Panasonic stashed its Ultra HD tech in a small corner of the CES booth this year.

At Panasonic's CES press conference we focused on its new SL-1200 turntables, and now we've hit the company's booth to see some new 4K hardware. That includes the 65-inch OLED TV that's supposed to arrive later in the year, a DX900 Ultra HD LCD with Ultra HD Premium certification and there's even an Ultra HD Blu-ray player. While what it has to show is impressive enough, Panasonic squeezed all of its home theater offerings into a relatively small area of its booth -- not like previous years when TVs dominated. Now action cameras, electric vehicles, data storage and home automation are taking up most of the space.

The DX900 is the more production-ready of the two TVs, and Panasonic says it has a new 'Honeycomb' structure local dimming tech that makes sure all the new HDR imagery is bright only where it's supposed to be. Inside there's a newly-tuned video processor that's supposed to bring picture quality reminiscent of studio mastering screens, and it's also THX certified, in case you needed more bona fides about its quality. On the show floor it's always hard to tell how good a screen really is, but I saw the TV in a more controlled environment earlier in the week and it appeared to hold up.

Panasonic is still using Firefox OS on its TVs, and says there will be an update later this year that adds more streaming services. They will come by way of customized web apps, from sources like Vimeo, iHeartRadio, Atari and Giphy. Another feature of the update will be a "send to TV" ability from Firefox for Android that's reminiscent of Chromecast, the cancelled Matchstick device and Mozilla's mockups. There's no word on a price, but 65- and 58-inch versions will be released in the spring.

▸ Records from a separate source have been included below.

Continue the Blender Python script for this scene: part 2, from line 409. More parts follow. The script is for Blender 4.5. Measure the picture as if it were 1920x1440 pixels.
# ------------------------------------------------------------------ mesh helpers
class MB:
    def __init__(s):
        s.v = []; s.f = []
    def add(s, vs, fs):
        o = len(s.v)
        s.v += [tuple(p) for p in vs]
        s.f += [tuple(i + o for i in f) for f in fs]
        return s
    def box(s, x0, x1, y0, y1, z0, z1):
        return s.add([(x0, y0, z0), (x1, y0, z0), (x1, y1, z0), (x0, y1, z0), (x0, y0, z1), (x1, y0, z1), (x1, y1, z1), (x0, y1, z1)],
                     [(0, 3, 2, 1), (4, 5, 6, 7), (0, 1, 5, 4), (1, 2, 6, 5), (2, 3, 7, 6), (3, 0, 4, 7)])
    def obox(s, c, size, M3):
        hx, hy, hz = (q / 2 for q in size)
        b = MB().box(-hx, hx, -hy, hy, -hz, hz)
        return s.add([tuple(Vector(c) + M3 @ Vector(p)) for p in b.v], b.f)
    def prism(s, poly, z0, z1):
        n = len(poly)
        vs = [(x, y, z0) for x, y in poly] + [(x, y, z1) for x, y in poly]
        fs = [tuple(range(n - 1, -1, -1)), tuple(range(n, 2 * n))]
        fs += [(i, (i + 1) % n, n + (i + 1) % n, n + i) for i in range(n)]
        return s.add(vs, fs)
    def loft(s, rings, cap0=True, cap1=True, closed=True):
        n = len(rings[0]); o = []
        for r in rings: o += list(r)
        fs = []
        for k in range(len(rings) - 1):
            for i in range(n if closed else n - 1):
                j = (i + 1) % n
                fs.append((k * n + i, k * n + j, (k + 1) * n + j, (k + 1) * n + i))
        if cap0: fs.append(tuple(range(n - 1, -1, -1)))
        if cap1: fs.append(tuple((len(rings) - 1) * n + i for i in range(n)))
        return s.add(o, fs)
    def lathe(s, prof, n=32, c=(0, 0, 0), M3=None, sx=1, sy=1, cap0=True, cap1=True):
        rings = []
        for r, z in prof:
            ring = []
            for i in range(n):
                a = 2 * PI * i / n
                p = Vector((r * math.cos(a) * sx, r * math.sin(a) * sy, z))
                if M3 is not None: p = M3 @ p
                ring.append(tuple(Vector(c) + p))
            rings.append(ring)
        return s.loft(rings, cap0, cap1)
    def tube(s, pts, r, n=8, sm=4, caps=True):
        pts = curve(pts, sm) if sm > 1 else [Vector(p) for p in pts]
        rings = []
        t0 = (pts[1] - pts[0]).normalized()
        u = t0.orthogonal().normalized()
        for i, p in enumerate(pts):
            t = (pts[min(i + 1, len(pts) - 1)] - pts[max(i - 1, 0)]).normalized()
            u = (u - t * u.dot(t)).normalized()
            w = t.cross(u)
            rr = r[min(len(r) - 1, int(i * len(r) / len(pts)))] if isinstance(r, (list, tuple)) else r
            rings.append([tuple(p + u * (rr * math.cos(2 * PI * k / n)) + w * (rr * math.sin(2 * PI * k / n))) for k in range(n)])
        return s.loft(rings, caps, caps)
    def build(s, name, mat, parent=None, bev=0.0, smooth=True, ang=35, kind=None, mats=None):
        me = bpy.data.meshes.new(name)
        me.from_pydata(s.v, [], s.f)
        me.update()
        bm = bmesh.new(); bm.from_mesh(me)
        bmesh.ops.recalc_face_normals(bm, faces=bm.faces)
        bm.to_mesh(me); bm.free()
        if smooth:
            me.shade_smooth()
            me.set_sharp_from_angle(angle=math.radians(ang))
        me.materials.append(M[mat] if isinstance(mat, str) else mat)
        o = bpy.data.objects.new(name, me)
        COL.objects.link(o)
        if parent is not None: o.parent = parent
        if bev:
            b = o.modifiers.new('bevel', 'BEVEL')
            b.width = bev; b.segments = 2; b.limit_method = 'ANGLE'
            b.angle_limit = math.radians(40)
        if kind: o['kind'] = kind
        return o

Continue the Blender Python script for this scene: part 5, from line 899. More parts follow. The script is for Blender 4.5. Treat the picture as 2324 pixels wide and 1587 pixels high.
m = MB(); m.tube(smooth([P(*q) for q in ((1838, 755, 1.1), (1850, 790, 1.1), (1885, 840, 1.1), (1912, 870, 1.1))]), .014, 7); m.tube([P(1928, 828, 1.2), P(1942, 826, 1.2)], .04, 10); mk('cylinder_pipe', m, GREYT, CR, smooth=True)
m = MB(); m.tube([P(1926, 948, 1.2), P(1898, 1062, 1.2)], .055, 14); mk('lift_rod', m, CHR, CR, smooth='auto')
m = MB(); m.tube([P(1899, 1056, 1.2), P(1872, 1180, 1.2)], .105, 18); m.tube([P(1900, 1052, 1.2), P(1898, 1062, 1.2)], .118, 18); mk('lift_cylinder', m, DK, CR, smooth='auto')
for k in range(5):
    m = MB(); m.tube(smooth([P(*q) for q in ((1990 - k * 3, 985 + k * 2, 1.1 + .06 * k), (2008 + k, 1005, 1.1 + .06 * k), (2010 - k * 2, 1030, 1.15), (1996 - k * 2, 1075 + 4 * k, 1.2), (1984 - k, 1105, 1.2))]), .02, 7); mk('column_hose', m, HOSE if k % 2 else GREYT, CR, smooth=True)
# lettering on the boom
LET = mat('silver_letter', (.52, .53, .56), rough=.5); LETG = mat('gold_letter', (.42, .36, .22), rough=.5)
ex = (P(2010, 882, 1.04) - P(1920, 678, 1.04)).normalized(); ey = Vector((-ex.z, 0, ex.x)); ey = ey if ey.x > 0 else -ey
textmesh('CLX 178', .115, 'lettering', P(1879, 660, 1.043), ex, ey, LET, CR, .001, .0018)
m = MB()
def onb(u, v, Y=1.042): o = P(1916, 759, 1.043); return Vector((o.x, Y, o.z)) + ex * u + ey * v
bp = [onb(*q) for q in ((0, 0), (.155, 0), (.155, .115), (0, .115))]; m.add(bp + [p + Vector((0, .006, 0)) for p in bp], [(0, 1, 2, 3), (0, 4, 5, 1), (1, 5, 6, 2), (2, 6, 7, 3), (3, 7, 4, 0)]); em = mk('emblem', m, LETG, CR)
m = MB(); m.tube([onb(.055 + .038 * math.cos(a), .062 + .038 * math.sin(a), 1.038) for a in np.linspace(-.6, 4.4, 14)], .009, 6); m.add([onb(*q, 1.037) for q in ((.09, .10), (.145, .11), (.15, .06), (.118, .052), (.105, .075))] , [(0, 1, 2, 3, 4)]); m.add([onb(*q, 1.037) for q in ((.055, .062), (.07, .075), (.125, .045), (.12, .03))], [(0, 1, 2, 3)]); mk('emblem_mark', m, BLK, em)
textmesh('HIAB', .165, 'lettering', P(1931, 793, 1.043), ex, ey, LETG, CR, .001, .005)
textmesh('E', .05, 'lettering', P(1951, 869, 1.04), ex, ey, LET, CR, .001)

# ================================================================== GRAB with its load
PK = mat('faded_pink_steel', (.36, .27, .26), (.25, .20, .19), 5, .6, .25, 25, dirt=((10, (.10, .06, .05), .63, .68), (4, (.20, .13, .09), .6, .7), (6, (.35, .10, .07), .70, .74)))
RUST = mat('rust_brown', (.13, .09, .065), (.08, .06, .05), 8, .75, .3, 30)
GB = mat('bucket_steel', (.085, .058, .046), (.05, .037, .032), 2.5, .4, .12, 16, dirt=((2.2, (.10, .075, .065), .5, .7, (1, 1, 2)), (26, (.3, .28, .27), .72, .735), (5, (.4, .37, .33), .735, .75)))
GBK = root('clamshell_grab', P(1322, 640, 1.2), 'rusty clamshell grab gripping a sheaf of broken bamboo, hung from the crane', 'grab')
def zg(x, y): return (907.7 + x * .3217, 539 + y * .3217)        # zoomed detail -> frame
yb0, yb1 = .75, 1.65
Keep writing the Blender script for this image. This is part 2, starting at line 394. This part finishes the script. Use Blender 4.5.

All the demo content for the DX900 came courtesy of Panasonic's upcoming Ultra HD Blu-ray player, featuring short 4K clips from The Lego Movie and Mad Max: Fury Road. Other than just its Ultra HD Movie playback, the DMP-UB900 will feature 'high-quality audio parts,' 7.1-channel analog audio output and even twin HDMI ports to isolate the audio signal from video. It has support for high-res audio formats, as well as 4K streaming apps and DLNA -- but not Blu-ray 3D. There's no price or release date mentioned for the player, however The Digital Bits has heard it could arrive in April for about $500.